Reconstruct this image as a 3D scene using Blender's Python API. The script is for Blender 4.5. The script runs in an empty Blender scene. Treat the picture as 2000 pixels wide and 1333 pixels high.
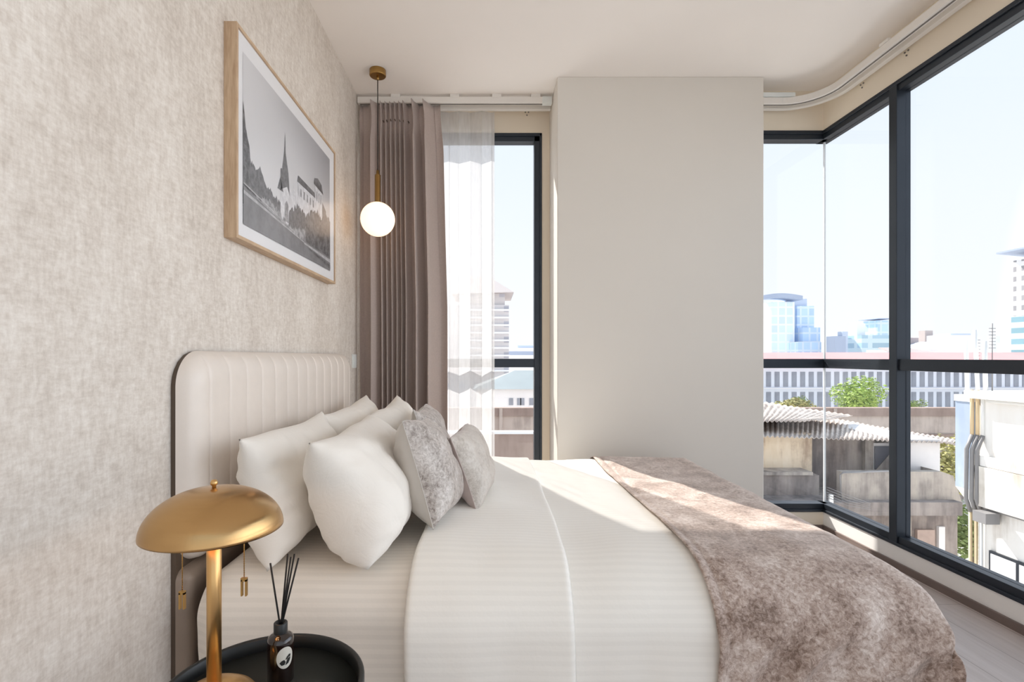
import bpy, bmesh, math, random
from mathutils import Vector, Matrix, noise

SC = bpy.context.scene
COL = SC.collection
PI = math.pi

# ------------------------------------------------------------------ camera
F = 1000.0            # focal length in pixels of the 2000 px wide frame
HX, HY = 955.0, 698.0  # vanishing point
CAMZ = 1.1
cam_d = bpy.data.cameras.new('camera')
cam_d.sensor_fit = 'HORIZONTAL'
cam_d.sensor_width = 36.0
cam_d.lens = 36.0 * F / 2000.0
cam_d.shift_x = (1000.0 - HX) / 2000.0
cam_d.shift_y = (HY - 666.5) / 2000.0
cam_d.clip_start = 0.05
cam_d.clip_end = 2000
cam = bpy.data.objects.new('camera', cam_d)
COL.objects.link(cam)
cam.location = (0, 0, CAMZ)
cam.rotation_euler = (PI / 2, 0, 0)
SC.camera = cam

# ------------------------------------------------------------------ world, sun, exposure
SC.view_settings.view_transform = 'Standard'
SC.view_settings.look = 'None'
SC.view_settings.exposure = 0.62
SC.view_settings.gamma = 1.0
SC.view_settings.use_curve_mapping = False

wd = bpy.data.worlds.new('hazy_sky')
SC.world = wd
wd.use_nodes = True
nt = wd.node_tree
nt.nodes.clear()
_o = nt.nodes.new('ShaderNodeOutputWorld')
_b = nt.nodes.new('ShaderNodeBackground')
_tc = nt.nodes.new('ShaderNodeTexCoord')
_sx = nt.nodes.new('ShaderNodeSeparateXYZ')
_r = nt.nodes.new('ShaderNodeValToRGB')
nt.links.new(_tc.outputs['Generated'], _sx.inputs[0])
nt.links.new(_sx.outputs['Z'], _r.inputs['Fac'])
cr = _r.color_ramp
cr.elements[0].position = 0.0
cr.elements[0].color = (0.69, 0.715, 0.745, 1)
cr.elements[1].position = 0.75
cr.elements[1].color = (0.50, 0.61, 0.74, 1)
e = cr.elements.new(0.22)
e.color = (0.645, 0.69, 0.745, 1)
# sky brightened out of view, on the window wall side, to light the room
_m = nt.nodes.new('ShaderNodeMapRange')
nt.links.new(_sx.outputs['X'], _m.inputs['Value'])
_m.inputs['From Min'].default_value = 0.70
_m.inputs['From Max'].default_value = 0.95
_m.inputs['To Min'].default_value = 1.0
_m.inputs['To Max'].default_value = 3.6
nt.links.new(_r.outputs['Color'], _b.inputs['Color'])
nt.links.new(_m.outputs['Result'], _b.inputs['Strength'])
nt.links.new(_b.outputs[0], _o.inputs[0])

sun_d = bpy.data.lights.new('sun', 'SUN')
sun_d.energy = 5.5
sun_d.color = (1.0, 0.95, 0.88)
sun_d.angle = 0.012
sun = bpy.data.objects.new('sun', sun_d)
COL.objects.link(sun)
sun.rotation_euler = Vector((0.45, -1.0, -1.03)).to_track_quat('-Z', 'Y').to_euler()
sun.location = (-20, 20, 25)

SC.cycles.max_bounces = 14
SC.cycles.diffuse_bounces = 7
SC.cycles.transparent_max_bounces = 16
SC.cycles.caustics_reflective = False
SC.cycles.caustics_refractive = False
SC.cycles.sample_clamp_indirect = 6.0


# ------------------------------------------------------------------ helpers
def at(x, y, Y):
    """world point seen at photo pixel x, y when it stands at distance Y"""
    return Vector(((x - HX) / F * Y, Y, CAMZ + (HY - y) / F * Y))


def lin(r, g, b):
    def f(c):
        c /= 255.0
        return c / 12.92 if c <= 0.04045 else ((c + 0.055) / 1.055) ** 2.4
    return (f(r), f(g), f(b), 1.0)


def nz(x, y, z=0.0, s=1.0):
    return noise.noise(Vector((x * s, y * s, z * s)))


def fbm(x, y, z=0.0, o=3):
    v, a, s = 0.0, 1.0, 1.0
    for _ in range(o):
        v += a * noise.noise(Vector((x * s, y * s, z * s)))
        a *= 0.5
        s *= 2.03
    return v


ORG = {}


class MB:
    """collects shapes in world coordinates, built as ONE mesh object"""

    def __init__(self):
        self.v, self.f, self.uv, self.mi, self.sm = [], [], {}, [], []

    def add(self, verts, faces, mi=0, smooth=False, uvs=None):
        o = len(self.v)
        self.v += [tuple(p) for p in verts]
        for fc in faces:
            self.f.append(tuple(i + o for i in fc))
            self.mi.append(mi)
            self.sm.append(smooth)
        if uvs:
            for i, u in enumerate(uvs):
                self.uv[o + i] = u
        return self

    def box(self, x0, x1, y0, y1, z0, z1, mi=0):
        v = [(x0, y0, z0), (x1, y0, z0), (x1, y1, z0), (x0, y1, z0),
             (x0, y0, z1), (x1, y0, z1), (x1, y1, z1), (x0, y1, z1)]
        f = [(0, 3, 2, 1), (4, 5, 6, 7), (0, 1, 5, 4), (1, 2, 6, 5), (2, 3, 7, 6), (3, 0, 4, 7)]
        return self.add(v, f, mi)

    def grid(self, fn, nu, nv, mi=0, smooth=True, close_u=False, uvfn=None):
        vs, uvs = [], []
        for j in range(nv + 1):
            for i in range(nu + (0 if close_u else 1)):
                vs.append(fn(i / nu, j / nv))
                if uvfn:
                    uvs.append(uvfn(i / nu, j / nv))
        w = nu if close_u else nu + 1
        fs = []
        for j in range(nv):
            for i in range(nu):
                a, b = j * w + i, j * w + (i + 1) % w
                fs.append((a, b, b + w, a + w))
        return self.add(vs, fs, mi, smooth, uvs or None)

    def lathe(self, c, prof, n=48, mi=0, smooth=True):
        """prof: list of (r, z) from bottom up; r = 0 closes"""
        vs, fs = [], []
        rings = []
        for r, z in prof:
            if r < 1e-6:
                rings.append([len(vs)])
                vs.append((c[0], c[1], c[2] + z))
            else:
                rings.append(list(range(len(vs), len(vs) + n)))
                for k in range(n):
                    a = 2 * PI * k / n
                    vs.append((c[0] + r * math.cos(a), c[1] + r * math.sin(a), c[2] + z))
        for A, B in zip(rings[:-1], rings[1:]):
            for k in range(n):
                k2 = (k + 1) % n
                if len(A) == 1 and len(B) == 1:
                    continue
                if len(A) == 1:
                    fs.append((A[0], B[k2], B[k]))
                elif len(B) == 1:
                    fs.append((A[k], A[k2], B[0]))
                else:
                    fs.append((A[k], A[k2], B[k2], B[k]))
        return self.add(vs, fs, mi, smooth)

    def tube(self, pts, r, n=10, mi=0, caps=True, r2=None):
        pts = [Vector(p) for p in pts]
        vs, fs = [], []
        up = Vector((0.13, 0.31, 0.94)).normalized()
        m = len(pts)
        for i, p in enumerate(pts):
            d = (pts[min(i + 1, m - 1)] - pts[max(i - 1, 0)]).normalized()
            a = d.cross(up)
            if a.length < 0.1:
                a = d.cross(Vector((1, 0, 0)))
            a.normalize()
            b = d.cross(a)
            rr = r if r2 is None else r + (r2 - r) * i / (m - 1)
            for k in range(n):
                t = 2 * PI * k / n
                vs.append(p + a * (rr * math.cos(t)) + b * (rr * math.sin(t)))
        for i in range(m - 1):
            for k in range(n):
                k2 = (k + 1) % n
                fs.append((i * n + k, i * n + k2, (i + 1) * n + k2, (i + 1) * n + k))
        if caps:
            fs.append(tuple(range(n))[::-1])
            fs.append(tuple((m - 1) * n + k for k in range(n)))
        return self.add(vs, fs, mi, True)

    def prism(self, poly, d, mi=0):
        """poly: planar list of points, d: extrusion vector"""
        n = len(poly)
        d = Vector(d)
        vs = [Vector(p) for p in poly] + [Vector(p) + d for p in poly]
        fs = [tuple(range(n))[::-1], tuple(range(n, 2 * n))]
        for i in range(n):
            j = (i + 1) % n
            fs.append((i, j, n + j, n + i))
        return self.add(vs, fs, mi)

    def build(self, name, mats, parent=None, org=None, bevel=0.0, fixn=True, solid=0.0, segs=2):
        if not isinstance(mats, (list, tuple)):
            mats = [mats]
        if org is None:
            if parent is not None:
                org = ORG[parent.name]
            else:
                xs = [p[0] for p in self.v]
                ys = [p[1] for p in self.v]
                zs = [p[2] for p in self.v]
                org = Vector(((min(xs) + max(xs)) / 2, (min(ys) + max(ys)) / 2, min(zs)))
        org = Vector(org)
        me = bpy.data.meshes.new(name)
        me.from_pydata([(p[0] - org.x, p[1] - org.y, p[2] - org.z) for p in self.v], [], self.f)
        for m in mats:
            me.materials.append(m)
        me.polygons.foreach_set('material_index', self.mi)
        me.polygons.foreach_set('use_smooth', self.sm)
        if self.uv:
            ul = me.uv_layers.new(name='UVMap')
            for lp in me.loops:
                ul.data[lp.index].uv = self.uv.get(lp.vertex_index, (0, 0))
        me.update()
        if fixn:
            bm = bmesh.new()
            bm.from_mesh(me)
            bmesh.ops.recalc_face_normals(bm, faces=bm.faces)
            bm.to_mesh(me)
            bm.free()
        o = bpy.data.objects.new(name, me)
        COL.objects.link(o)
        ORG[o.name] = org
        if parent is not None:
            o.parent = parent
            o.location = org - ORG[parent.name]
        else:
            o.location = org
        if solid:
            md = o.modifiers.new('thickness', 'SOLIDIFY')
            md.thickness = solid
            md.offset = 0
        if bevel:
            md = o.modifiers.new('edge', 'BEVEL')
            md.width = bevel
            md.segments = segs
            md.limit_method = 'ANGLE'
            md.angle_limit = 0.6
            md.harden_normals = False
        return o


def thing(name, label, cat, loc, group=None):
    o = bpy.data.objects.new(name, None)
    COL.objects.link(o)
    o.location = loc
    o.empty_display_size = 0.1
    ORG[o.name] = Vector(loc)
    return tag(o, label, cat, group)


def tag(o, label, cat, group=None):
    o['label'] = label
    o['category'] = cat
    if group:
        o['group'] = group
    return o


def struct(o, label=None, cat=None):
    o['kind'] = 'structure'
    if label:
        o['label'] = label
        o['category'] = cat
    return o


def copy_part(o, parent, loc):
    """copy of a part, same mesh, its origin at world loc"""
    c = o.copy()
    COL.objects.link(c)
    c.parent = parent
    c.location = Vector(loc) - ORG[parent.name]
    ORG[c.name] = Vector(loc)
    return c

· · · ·

GIVEN EXERCISE » Write out exactly the opening lines of the data, stopping after the line that holds "nt.links.new(_b.outputs[0], _o.inputs[0])". Exclude pictures.

EXERCISE SOLUTION »
Reconstruct this image as a 3D scene using Blender's Python API. The script is for Blender 4.5. The script runs in an empty Blender scene. Treat the picture as 2000 pixels wide and 1333 pixels high.
import bpy, bmesh, math, random
from mathutils import Vector, Matrix, noise

SC = bpy.context.scene
COL = SC.collection
PI = math.pi

# ------------------------------------------------------------------ camera
F = 1000.0            # focal length in pixels of the 2000 px wide frame
HX, HY = 955.0, 698.0  # vanishing point
CAMZ = 1.1
cam_d = bpy.data.cameras.new('camera')
cam_d.sensor_fit = 'HORIZONTAL'
cam_d.sensor_width = 36.0
cam_d.lens = 36.0 * F / 2000.0
cam_d.shift_x = (1000.0 - HX) / 2000.0
cam_d.shift_y = (HY - 666.5) / 2000.0
cam_d.clip_start = 0.05
cam_d.clip_end = 2000
cam = bpy.data.objects.new('camera', cam_d)
COL.objects.link(cam)
cam.location = (0, 0, CAMZ)
cam.rotation_euler = (PI / 2, 0, 0)
SC.camera = cam

# ------------------------------------------------------------------ world, sun, exposure
SC.view_settings.view_transform = 'Standard'
SC.view_settings.look = 'None'
SC.view_settings.exposure = 0.62
SC.view_settings.gamma = 1.0
SC.view_settings.use_curve_mapping = False

wd = bpy.data.worlds.new('hazy_sky')
SC.world = wd
wd.use_nodes = True
nt = wd.node_tree
nt.nodes.clear()
_o = nt.nodes.new('ShaderNodeOutputWorld')
_b = nt.nodes.new('ShaderNodeBackground')
_tc = nt.nodes.new('ShaderNodeTexCoord')
_sx = nt.nodes.new('ShaderNodeSeparateXYZ')
_r = nt.nodes.new('ShaderNodeValToRGB')
nt.links.new(_tc.outputs['Generated'], _sx.inputs[0])
nt.links.new(_sx.outputs['Z'], _r.inputs['Fac'])
cr = _r.color_ramp
cr.elements[0].position = 0.0
cr.elements[0].color = (0.69, 0.715, 0.745, 1)
cr.elements[1].position = 0.75
cr.elements[1].color = (0.50, 0.61, 0.74, 1)
e = cr.elements.new(0.22)
e.color = (0.645, 0.69, 0.745, 1)
# sky brightened out of view, on the window wall side, to light the room
_m = nt.nodes.new('ShaderNodeMapRange')
nt.links.new(_sx.outputs['X'], _m.inputs['Value'])
_m.inputs['From Min'].default_value = 0.70
_m.inputs['From Max'].default_value = 0.95
_m.inputs['To Min'].default_value = 1.0
_m.inputs['To Max'].default_value = 3.6
nt.links.new(_r.outputs['Color'], _b.inputs['Color'])
nt.links.new(_m.outputs['Result'], _b.inputs['Strength'])
nt.links.new(_b.outputs[0], _o.inputs[0])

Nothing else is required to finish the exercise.